The battle to save Tressa left Floyd in a financial crisis. He rented out his large home and with Miriam and Hazel he moved into Mandy Blosser's big house. This was quite traumatic for Miriam. She not only lost her mother at a very crucial age but was forced to live with a stepmother and step grandmother. Mandy rented out her bedrooms to borders and Miriam was forced to sleep on a cot in a hall way. Eventually Floyd became financially independent and the family was able to move back into their own home

Miriam recalls one very funny incident that happened while living in the Blosser house. Mandy made fruit leather and dried it on cookie sheets on an upstairs porch. One day while Miriam was nearby Mandy went out on the porch to check on the progress of the fruit leather. As she was walking around inspecting her project she slipped and fell onto the cookie sheets and got covered with sticky fruit juice. This struck Miriam as extremely humorous and she hid in a closet so that she could laugh and not be seen by Mandy.

Throughout his life Floyd was involved in various trades.

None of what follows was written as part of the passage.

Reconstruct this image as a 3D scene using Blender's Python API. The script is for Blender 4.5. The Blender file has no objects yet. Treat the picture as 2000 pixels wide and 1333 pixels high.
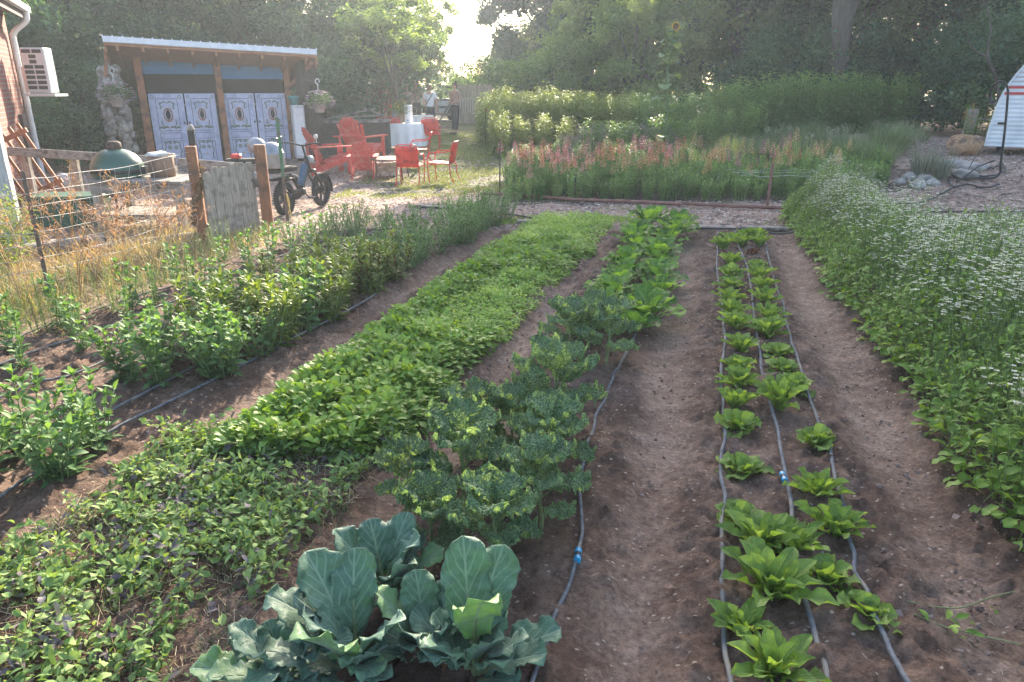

He was a carriage maker, a pinstriper, cabinet maker at Coppess' Factory, and a self employed shoe cobbler.

Floyd was a very gentle person with a quick laugh and a joking comment. He was a small man but a very proud man. He was a meticulous shoe cobbler and worked long hours in his shop attached to his garage behind his house on Market Street. He was a devoted father and wonderful grandfather.